SET EXERCISE -
Work through the material below and count the lines holding the word "runs"; give that count and nothing more.
· · ·
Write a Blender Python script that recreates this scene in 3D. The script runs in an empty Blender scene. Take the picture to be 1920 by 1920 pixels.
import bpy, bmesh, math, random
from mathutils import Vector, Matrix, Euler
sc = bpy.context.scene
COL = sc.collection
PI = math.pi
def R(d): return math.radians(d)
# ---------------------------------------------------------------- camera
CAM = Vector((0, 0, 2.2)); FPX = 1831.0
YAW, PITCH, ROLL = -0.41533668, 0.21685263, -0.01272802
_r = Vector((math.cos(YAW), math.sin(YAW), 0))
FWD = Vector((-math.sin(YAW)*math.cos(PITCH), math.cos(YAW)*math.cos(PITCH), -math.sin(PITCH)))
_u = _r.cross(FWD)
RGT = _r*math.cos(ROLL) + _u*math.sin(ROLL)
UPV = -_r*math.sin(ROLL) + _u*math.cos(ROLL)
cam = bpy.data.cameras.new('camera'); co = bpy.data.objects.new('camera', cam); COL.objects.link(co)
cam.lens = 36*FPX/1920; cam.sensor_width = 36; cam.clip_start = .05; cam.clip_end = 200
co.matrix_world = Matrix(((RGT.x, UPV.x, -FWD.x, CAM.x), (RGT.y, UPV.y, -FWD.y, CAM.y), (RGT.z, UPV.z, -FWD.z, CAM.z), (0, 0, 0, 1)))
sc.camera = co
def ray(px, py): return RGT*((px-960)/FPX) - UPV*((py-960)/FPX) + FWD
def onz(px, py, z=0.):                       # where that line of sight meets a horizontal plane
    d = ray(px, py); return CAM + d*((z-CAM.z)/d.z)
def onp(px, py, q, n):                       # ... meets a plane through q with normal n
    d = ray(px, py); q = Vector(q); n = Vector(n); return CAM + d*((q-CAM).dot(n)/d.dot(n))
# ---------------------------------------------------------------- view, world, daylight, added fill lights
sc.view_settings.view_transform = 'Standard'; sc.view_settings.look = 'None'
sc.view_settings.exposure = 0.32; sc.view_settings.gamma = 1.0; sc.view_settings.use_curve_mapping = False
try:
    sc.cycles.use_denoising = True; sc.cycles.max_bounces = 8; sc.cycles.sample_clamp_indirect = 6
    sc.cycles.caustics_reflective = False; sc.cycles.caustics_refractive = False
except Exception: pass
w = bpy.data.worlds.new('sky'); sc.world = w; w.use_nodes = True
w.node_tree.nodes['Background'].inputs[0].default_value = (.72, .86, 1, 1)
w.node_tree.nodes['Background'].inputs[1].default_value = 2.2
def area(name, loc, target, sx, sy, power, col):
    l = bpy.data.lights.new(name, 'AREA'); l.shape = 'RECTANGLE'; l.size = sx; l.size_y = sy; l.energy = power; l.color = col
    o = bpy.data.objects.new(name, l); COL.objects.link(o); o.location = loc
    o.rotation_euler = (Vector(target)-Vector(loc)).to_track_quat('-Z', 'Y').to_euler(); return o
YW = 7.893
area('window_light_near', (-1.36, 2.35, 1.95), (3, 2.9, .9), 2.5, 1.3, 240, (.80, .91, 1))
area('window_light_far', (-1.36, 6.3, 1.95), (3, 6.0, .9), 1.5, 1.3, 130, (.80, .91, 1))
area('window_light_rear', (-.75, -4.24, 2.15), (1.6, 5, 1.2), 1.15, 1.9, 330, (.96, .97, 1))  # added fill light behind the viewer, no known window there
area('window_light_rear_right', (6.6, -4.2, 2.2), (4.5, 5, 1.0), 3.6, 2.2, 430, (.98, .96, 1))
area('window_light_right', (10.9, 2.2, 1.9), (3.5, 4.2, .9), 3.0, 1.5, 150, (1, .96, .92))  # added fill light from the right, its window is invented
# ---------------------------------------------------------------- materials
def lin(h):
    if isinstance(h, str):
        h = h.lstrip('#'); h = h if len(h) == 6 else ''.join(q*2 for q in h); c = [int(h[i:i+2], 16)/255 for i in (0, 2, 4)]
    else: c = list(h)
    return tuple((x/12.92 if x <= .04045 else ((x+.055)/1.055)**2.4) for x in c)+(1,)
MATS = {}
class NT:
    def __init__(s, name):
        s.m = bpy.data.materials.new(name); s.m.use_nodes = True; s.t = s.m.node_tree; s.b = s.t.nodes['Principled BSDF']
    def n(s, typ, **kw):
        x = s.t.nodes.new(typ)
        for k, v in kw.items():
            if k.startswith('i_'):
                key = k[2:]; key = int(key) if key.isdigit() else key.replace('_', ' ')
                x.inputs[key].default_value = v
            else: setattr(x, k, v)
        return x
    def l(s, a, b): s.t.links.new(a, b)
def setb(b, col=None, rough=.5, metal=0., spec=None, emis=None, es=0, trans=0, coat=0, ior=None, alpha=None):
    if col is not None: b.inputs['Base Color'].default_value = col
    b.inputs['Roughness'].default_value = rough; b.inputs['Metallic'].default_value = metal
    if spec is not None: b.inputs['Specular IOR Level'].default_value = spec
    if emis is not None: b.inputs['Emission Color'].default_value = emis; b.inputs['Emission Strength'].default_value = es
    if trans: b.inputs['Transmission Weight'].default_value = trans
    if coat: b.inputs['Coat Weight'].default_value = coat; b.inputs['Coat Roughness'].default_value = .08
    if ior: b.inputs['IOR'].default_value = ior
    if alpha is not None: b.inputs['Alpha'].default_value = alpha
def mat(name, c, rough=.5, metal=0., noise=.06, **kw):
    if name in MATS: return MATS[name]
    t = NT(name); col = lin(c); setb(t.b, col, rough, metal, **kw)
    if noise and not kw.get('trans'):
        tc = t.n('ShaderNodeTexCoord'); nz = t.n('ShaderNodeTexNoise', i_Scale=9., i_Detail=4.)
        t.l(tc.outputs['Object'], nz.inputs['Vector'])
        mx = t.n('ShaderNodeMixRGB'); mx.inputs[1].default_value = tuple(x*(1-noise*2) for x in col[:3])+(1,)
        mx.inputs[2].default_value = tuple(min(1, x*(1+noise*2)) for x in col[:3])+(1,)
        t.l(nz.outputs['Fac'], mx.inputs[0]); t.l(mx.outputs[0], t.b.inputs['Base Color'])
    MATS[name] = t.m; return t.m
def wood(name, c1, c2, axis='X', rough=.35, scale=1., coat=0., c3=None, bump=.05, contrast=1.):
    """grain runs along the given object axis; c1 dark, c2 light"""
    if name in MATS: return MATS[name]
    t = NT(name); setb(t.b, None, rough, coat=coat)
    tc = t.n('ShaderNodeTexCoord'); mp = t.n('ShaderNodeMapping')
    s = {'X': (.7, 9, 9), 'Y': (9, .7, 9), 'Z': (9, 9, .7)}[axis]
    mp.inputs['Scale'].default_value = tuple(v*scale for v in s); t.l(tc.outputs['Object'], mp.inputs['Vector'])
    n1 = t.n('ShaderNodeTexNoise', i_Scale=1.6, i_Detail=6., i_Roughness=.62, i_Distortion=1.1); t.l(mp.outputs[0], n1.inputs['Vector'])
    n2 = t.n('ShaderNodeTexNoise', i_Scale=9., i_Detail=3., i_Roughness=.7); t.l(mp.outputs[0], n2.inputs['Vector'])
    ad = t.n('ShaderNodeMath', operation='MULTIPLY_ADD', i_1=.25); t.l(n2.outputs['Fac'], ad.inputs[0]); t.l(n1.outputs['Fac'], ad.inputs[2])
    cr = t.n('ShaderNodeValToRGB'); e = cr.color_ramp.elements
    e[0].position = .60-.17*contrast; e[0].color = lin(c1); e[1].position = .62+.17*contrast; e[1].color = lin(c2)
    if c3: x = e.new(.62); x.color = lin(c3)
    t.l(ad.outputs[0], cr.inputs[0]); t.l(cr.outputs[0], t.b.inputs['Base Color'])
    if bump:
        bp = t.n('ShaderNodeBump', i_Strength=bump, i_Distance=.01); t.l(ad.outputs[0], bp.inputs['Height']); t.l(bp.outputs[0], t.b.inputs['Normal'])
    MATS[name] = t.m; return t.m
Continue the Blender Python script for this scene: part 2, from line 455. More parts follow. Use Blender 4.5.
· · ·
EXERCISE RESPONSE -
2